THE PROBLEM: Exclude the pictures and return every line exactly as written.

AVAILABLE DATA:
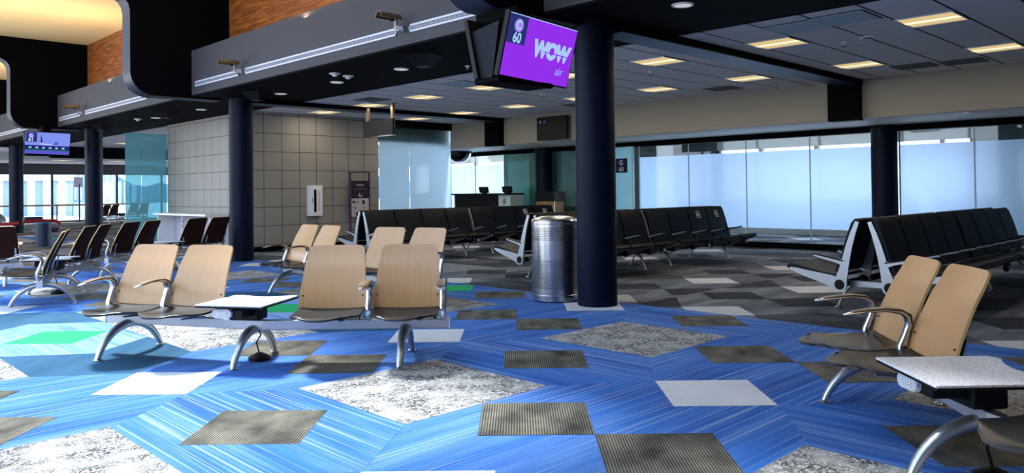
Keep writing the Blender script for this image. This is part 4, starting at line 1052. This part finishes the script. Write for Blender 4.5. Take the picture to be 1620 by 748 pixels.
# ================================================================== FAR LEFT: carts, bin, outdoors
t = thing('waste_bin', 'short dark blue round bin standing in front of the silver hooded carts', 'bin', (5.48, 23.0, 0))
MB().lathe([(.19, 0), (.19, .60)], n=28).build('body', M['navybin'], t, 40); MB().lathe([(.2, .60), (.2, .63), (.17, .64)], n=28).build('rim', plain('blue_bin_rim', (40, 70, 110), .4), t, 40)
t = thing('hooded_cart', 'silver ribbed hooded cart with a red rail, at the far left edge', 'cart', (4.75, 24.9, 0), -.12)
b = MB(); prof = []
for k in range(6):
    x = -1.25 + .26 * k
    for j, (dx, rr) in enumerate(((0, .235), (.03, .275), (.12, .285), (.22, .275))): prof.append((x + dx, rr if k < 5 else rr * (1, .97, .85, .5)[j]))
prof.append((.24, .06)); n = 18; L = len(prof)
for x, rr in prof:
    for i in range(n): a = 2 * PI * i / n; b.v.append((x, rr * 1.15 * math.cos(a), .60 + rr * math.sin(a)))
b.f = [[i * n + j, i * n + (j + 1) % n, (i + 1) * n + (j + 1) % n, (i + 1) * n + j] for i in range(L - 1) for j in range(n)] + [list(range(n))[::-1], list(range((L - 1) * n, L * n))]
b.m = [0] * len(b.f); b.build('ribbed_hood', M['greydome'], t, 50)
MB().tube([(-1.4, -.36, .55), (.1, -.36, .56), (.55, -.36, .58)], .045).build('front_rail', M['red'], t, 50)
MB().box(-1.3, -.3, .18, .1, .3, .36).build('seat_pan', M['offwhite'], t, 0, .03)
for x in (-1.2, 0):
    for y in (-.25, .25): MB().tube([(x, y, .2), (x, y, .02)], .025).build('leg', M['greyblack'], t)
t = thing('red_cart_handle', 'red tubular loop handle frame with dark seat at the right end of the hooded carts', 'cart', (5.85, 24.75, 0))
pts = [(-.45, 0, .62), (0, 0, .64), (.35, -.02, .62), (.47, -.04, .52), (.45, -.05, .40), (.25, -.04, .33), (-.1, -.02, .28)]
MB().tube(pts, .035).build('loop_frame', M['red'], t, 50)
MB().box(-.2, -.15, .30, .4, .2, .42).build('seat', M['navybin'], t, 0, .03); MB().box(-.4, .0, .62, .05, .2, .74).build('head_pad', M['navybin'], t, 0, .02)
b = MB(); b.tube([(-.1, 0, .3), (-.1, 0, .03)], .025); b.box(-.25, -.12, 0, .15, .12, .03); b.build('base', M['greyblack'], t)
t = thing('sign_post', 'slim pole with a small pinkish sign in front of the far windows', 'sign', (11.75, 42.6, 0))
MB().tube([(0, 0, .02), (0, 0, 1.9)], .035).build('pole', M['greyblack'], t, 40); MB().box(-.25, -.02, 1.75, .15, .02, 2.25).build('sign_face', plain('pink_white_sign', (200, 190, 215), .5), t); MB().lathe([(.2, 0), (.2, .02)], n=20).build('base', M['greyblack'], t)
# outdoors: ground, jet bridge, hills
gd = MB().box(-80, 44.4, -.6, 140, 220, -.5).box(XR + .3, -80, -.6, 140, 44.4, -.5); struct(gd.build('ground', M['concrete']))
t = thing('jet_bridge', 'white ribbed boarding bridge outside the far left windows', 'jet bridge', (10.2, 50, 0))
b = MB(); b.mat(0).box(-6, 0, 0.1, 3.2, 3, 2.25); b.build('body', M['blueb'], t)
b = MB()
for k in range(12): b.box(-6 + .77 * k, -.12, .15, -5.62 + .77 * k, 0, 2.2)
b.build('ribs', M['whiteb'], t)
MB().box(-6.2, -.2, 2.2, 3.4, 3.1, 2.75).build('roof_edge', M['whiteb'], t); MB().tube([(-6, -.8, -.15), (2.6, -.8, -.15), (3.4, -.8, -.3)], .38, 14).build('duct', M['whiteb'], t, 40)
b = MB()
for x in (-5, 0, 3): b.box(x, 1, -.5, x + .4, 1.4, .1)
b.build('support', M['greyblack'], t)
t = thing('terminal_annex', 'pale ribbed building outside, seen between far column and teal glass', 'building', (15.5, 52, 0))
MB().box(-1.8, 0, -.5, 1.0, 3, 3.5).build('wall', M['blueb'], t)
b = MB()
for k in range(9): b.box(-1.75 + .3 * k, -.06, 1.1, -1.63 + .3 * k, 0, 3.5)
b.build('ribs', M['whiteb'], t); MB().box(-1.6, -.4, -.5, .6, 0, .9).build('lower_box', M['whiteb'], t)
hl = MB(); n = 60; vs = []
for i in range(n + 1):
    x = -40 + 200 * i / n; vs += [(x, 200, -.5), (x, 200, 5.0 + 1.6 * math.sin(i * .5) + 1.0 * math.sin(i * 1.7) + random.random() * .8), (x, 215, -.5)]
hl.add(vs, [f_ for i in range(n) for f_ in ((i * 3, i * 3 + 3, i * 3 + 4, i * 3 + 1), (i * 3 + 1, i * 3 + 4, i * 3 + 5, i * 3 + 2))])
tag(hl.build('wooded_hills', M['hill']), 'low hazy blue wooded hills on the horizon seen through teal glass', 'hills')
bpy.context.view_layer.update()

FINAL RESULT:
Keep writing the Blender script for this image. This is part 4, starting at line 1052. This part finishes the script. Write for Blender 4.5. Take the picture to be 1620 by 748 pixels.
# ================================================================== FAR LEFT: carts, bin, outdoors
t = thing('waste_bin', 'short dark blue round bin standing in front of the silver hooded carts', 'bin', (5.48, 23.0, 0))
MB().lathe([(.19, 0), (.19, .60)], n=28).build('body', M['navybin'], t, 40); MB().lathe([(.2, .60), (.2, .63), (.17, .64)], n=28).build('rim', plain('blue_bin_rim', (40, 70, 110), .4), t, 40)
t = thing('hooded_cart', 'silver ribbed hooded cart with a red rail, at the far left edge', 'cart', (4.75, 24.9, 0), -.12)
b = MB(); prof = []
for k in range(6):
    x = -1.25 + .26 * k
    for j, (dx, rr) in enumerate(((0, .235), (.03, .275), (.12, .285), (.22, .275))): prof.append((x + dx, rr if k < 5 else rr * (1, .97, .85, .5)[j]))
prof.append((.24, .06)); n = 18; L = len(prof)
for x, rr in prof:
    for i in range(n): a = 2 * PI * i / n; b.v.append((x, rr * 1.15 * math.cos(a), .60 + rr * math.sin(a)))
b.f = [[i * n + j, i * n + (j + 1) % n, (i + 1) * n + (j + 1) % n, (i + 1) * n + j] for i in range(L - 1) for j in range(n)] + [list(range(n))[::-1], list(range((L - 1) * n, L * n))]
b.m = [0] * len(b.f); b.build('ribbed_hood', M['greydome'], t, 50)
MB().tube([(-1.4, -.36, .55), (.1, -.36, .56), (.55, -.36, .58)], .045).build('front_rail', M['red'], t, 50)
MB().box(-1.3, -.3, .18, .1, .3, .36).build('seat_pan', M['offwhite'], t, 0, .03)
for x in (-1.2, 0):
    for y in (-.25, .25): MB().tube([(x, y, .2), (x, y, .02)], .025).build('leg', M['greyblack'], t)
t = thing('red_cart_handle', 'red tubular loop handle frame with dark seat at the right end of the hooded carts', 'cart', (5.85, 24.75, 0))
pts = [(-.45, 0, .62), (0, 0, .64), (.35, -.02, .62), (.47, -.04, .52), (.45, -.05, .40), (.25, -.04, .33), (-.1, -.02, .28)]
MB().tube(pts, .035).build('loop_frame', M['red'], t, 50)
MB().box(-.2, -.15, .30, .4, .2, .42).build('seat', M['navybin'], t, 0, .03); MB().box(-.4, .0, .62, .05, .2, .74).build('head_pad', M['navybin'], t, 0, .02)
b = MB(); b.tube([(-.1, 0, .3), (-.1, 0, .03)], .025); b.box(-.25, -.12, 0, .15, .12, .03); b.build('base', M['greyblack'], t)
t = thing('sign_post', 'slim pole with a small pinkish sign in front of the far windows', 'sign', (11.75, 42.6, 0))
MB().tube([(0, 0, .02), (0, 0, 1.9)], .035).build('pole', M['greyblack'], t, 40); MB().box(-.25, -.02, 1.75, .15, .02, 2.25).build('sign_face', plain('pink_white_sign', (200, 190, 215), .5), t); MB().lathe([(.2, 0), (.2, .02)], n=20).build('base', M['greyblack'], t)
# outdoors: ground, jet bridge, hills
gd = MB().box(-80, 44.4, -.6, 140, 220, -.5).box(XR + .3, -80, -.6, 140, 44.4, -.5); struct(gd.build('ground', M['concrete']))
t = thing('jet_bridge', 'white ribbed boarding bridge outside the far left windows', 'jet bridge', (10.2, 50, 0))
b = MB(); b.mat(0).box(-6, 0, 0.1, 3.2, 3, 2.25); b.build('body', M['blueb'], t)
b = MB()
for k in range(12): b.box(-6 + .77 * k, -.12, .15, -5.62 + .77 * k, 0, 2.2)
b.build('ribs', M['whiteb'], t)
MB().box(-6.2, -.2, 2.2, 3.4, 3.1, 2.75).build('roof_edge', M['whiteb'], t); MB().tube([(-6, -.8, -.15), (2.6, -.8, -.15), (3.4, -.8, -.3)], .38, 14).build('duct', M['whiteb'], t, 40)
b = MB()
for x in (-5, 0, 3): b.box(x, 1, -.5, x + .4, 1.4, .1)
b.build('support', M['greyblack'], t)
t = thing('terminal_annex', 'pale ribbed building outside, seen between far column and teal glass', 'building', (15.5, 52, 0))
MB().box(-1.8, 0, -.5, 1.0, 3, 3.5).build('wall', M['blueb'], t)
b = MB()
for k in range(9): b.box(-1.75 + .3 * k, -.06, 1.1, -1.63 + .3 * k, 0, 3.5)
b.build('ribs', M['whiteb'], t); MB().box(-1.6, -.4, -.5, .6, 0, .9).build('lower_box', M['whiteb'], t)
hl = MB(); n = 60; vs = []
for i in range(n + 1):
    x = -40 + 200 * i / n; vs += [(x, 200, -.5), (x, 200, 5.0 + 1.6 * math.sin(i * .5) + 1.0 * math.sin(i * 1.7) + random.random() * .8), (x, 215, -.5)]
hl.add(vs, [f_ for i in range(n) for f_ in ((i * 3, i * 3 + 3, i * 3 + 4, i * 3 + 1), (i * 3 + 1, i * 3 + 4, i * 3 + 5, i * 3 + 2))])
tag(hl.build('wooded_hills', M['hill']), 'low hazy blue wooded hills on the horizon seen through teal glass', 'hills')
bpy.context.view_layer.update()